Required work:
Output the material word for word. Leave each picture out.

Raw data:
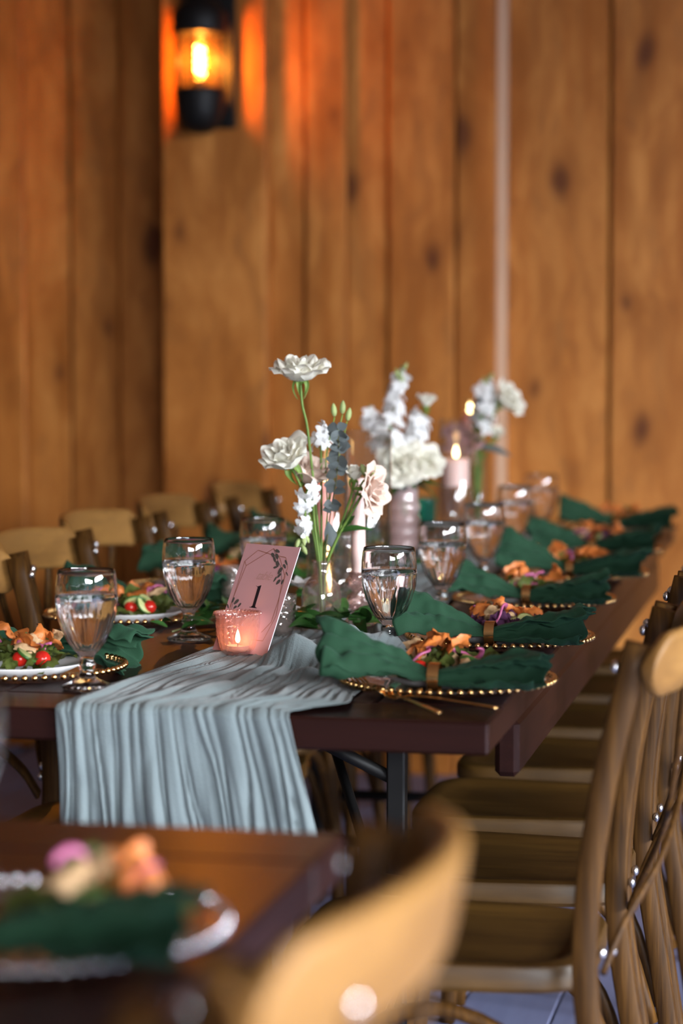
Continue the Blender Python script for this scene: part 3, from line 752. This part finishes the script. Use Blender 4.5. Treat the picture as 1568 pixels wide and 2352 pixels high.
def pleaf(cx, cy, L, W, ang):
    zs = []
    for k in range(12):
        a = 2*pi*k/12; x, y = L/2*cos(a), W/2*sin(a)*(1-.25*cos(a)); zs.append((cx + x*cos(ang) - y*sin(ang), cy + x*sin(ang) + y*cos(ang)))
    flatpoly(mb, zs[::-1], .0005)
for lf in [(1015, 290, 90, 60, .5), (935, 370, 100, 60, 1.2), (1005, 390, 110, 60, 1.4), (965, 450, 110, 45, 1.3), (1015, 530, 120, 60, 1.5), (985, 590, 90, 40, -.4),
           (1140, 570, 90, 45, 1.2), (1060, 655, 150, 55, 2.1), (1170, 500, 110, 35, 1.2), (1185, 710, 80, 22, 1.2), (1045, 745, 110, 40, 2.2), (975, 815, 120, 30, 2.1), (1030, 865, 120, 48, 2.2), (1105, 860, 110, 28, 1.9),
           (230, 1230, 120, 34, 2.0), (290, 1260, 130, 50, 2.3), (345, 1320, 110, 32, 2.2), (270, 1360, 80, 40, 2.4), (140, 1350, 90, 28, 1.3)]: pleaf(*lf)
pline(mb, [(945, 240), (1000, 420), (1080, 600), (1090, 800), (1080, 900)], 7); pline(mb, [(200, 1400), (250, 1180)], 6)
mb.obj('printed_leaves', M['inkleaf'], cardt, False)
fc = bpy.data.curves.new('script_lettering', 'FONT'); fc.body = 'table'; fc.size = .021; fc.shear = .5; fc.extrude = 0; fc.align_x = 'CENTER'; fc.space_character = .85; fc.materials.append(M['faint'])
fo = link('script_lettering', fc)
fm = bpy.data.meshes.new_from_object(fo.evaluated_get(bpy.context.evaluated_depsgraph_get())); bpy.data.objects.remove(fo)
fo = link('script_lettering', fm, cardt); lp = cp(*card_pt(755, 830), .0004)
fo.matrix_local = Matrix.Translation(lp) @ Matrix((wdir, updir, nrm)).transposed().to_4x4()

def flame(parent, loc, h=.03, r=.0055):
    MB().lathe([(0, 0), (r*.7, h*.08), (r, h*.28), (r*.8, h*.55), (r*.35, h*.85), (0, h)], 12, c=loc).obj('flame', M['flame'], parent)
    MB().tube([V(loc)-V((0, 0, .006)), V(loc)+V((0, 0, h*.18))], .0009, 5).obj('wick', M['wick'], parent)
    d = bpy.data.lights.new('candle_glow', 'POINT'); d.energy = .045; d.color = (1, .5, .16); d.shadow_soft_size = .008
    o = bpy.data.objects.new('candle_glow', d); COL.objects.link(o); o.parent = parent; o.location = V(loc)+V((0, 0, h*.5))
def votive(name, p, Rr, H, mat, label, lit, ribs=20, beads=True, cat='votive', z0=TZ+.010):
    t = thing(name, label, cat, (p.x, p.y, z0))
    def md(a, z, r): return 1 + (.022*cos(ribs*a) if z < H*.72 and r > Rr*.5 else 0)
    prof = [(0, 0), (Rr*.55, 0), (Rr*.62, H*.03), (Rr*.80, H*.16), (Rr*.93, H*.45), (Rr*.97, H*.7), (Rr*1.0, H*.92), (Rr*1.03, H), (Rr*.97, H), (Rr*.93, H*.9), (Rr*.88, H*.45), (Rr*.72, H*.16), (Rr*.55, H*.09), (0, H*.08)]
    MB().lathe(prof, 120 if beads else 48, md if beads else None).obj('glass_cup', mat, t)
    if beads:
        mb = MB()
        for k in range(36):
            a = 2*pi*k/36; mb.ball((Rr*1.01*cos(a), Rr*1.01*sin(a), H*.985), Rr*.085, 6, 5)
        mb.obj('beaded_rim', mat, t)
    if lit:
        tl = MB().lathe([(0, H*.09), (Rr*.5, H*.09), (Rr*.5, H*.22), (Rr*.48, H*.22), (Rr*.47, H*.19), (0, H*.19)], 24).obj('tealight', M['china'], t)
        flame(t, (0, 0, H*.27), H*.34, Rr*.12)
    return t
votive('votive_holder', pix(546, 1518, TZ), .0355, .067, M['pinkglass'], 'small pink pressed-glass votive with lit tealight in front of the card', True)
votive('votive_holder', pix(540, 1415, TZ), .028, .083, M['crackle'], 'crackled clear glass votive behind the left edge of the card', False, beads=False)
votive('votive_holder', pix(648, 1474, TZ), .024, .070, M['crackle'], 'crackled clear glass votive holding up the right edge of the card', False, beads=False)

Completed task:
Continue the Blender Python script for this scene: part 3, from line 752. This part finishes the script. Use Blender 4.5. Treat the picture as 1568 pixels wide and 2352 pixels high.
def pleaf(cx, cy, L, W, ang):
    zs = []
    for k in range(12):
        a = 2*pi*k/12; x, y = L/2*cos(a), W/2*sin(a)*(1-.25*cos(a)); zs.append((cx + x*cos(ang) - y*sin(ang), cy + x*sin(ang) + y*cos(ang)))
    flatpoly(mb, zs[::-1], .0005)
for lf in [(1015, 290, 90, 60, .5), (935, 370, 100, 60, 1.2), (1005, 390, 110, 60, 1.4), (965, 450, 110, 45, 1.3), (1015, 530, 120, 60, 1.5), (985, 590, 90, 40, -.4),
           (1140, 570, 90, 45, 1.2), (1060, 655, 150, 55, 2.1), (1170, 500, 110, 35, 1.2), (1185, 710, 80, 22, 1.2), (1045, 745, 110, 40, 2.2), (975, 815, 120, 30, 2.1), (1030, 865, 120, 48, 2.2), (1105, 860, 110, 28, 1.9),
           (230, 1230, 120, 34, 2.0), (290, 1260, 130, 50, 2.3), (345, 1320, 110, 32, 2.2), (270, 1360, 80, 40, 2.4), (140, 1350, 90, 28, 1.3)]: pleaf(*lf)
pline(mb, [(945, 240), (1000, 420), (1080, 600), (1090, 800), (1080, 900)], 7); pline(mb, [(200, 1400), (250, 1180)], 6)
mb.obj('printed_leaves', M['inkleaf'], cardt, False)
fc = bpy.data.curves.new('script_lettering', 'FONT'); fc.body = 'table'; fc.size = .021; fc.shear = .5; fc.extrude = 0; fc.align_x = 'CENTER'; fc.space_character = .85; fc.materials.append(M['faint'])
fo = link('script_lettering', fc)
fm = bpy.data.meshes.new_from_object(fo.evaluated_get(bpy.context.evaluated_depsgraph_get())); bpy.data.objects.remove(fo)
fo = link('script_lettering', fm, cardt); lp = cp(*card_pt(755, 830), .0004)
fo.matrix_local = Matrix.Translation(lp) @ Matrix((wdir, updir, nrm)).transposed().to_4x4()

def flame(parent, loc, h=.03, r=.0055):
    MB().lathe([(0, 0), (r*.7, h*.08), (r, h*.28), (r*.8, h*.55), (r*.35, h*.85), (0, h)], 12, c=loc).obj('flame', M['flame'], parent)
    MB().tube([V(loc)-V((0, 0, .006)), V(loc)+V((0, 0, h*.18))], .0009, 5).obj('wick', M['wick'], parent)
    d = bpy.data.lights.new('candle_glow', 'POINT'); d.energy = .045; d.color = (1, .5, .16); d.shadow_soft_size = .008
    o = bpy.data.objects.new('candle_glow', d); COL.objects.link(o); o.parent = parent; o.location = V(loc)+V((0, 0, h*.5))
def votive(name, p, Rr, H, mat, label, lit, ribs=20, beads=True, cat='votive', z0=TZ+.010):
    t = thing(name, label, cat, (p.x, p.y, z0))
    def md(a, z, r): return 1 + (.022*cos(ribs*a) if z < H*.72 and r > Rr*.5 else 0)
    prof = [(0, 0), (Rr*.55, 0), (Rr*.62, H*.03), (Rr*.80, H*.16), (Rr*.93, H*.45), (Rr*.97, H*.7), (Rr*1.0, H*.92), (Rr*1.03, H), (Rr*.97, H), (Rr*.93, H*.9), (Rr*.88, H*.45), (Rr*.72, H*.16), (Rr*.55, H*.09), (0, H*.08)]
    MB().lathe(prof, 120 if beads else 48, md if beads else None).obj('glass_cup', mat, t)
    if beads:
        mb = MB()
        for k in range(36):
            a = 2*pi*k/36; mb.ball((Rr*1.01*cos(a), Rr*1.01*sin(a), H*.985), Rr*.085, 6, 5)
        mb.obj('beaded_rim', mat, t)
    if lit:
        tl = MB().lathe([(0, H*.09), (Rr*.5, H*.09), (Rr*.5, H*.22), (Rr*.48, H*.22), (Rr*.47, H*.19), (0, H*.19)], 24).obj('tealight', M['china'], t)
        flame(t, (0, 0, H*.27), H*.34, Rr*.12)
    return t
votive('votive_holder', pix(546, 1518, TZ), .0355, .067, M['pinkglass'], 'small pink pressed-glass votive with lit tealight in front of the card', True)
votive('votive_holder', pix(540, 1415, TZ), .028, .083, M['crackle'], 'crackled clear glass votive behind the left edge of the card', False, beads=False)
votive('votive_holder', pix(648, 1474, TZ), .024, .070, M['crackle'], 'crackled clear glass votive holding up the right edge of the card', False, beads=False)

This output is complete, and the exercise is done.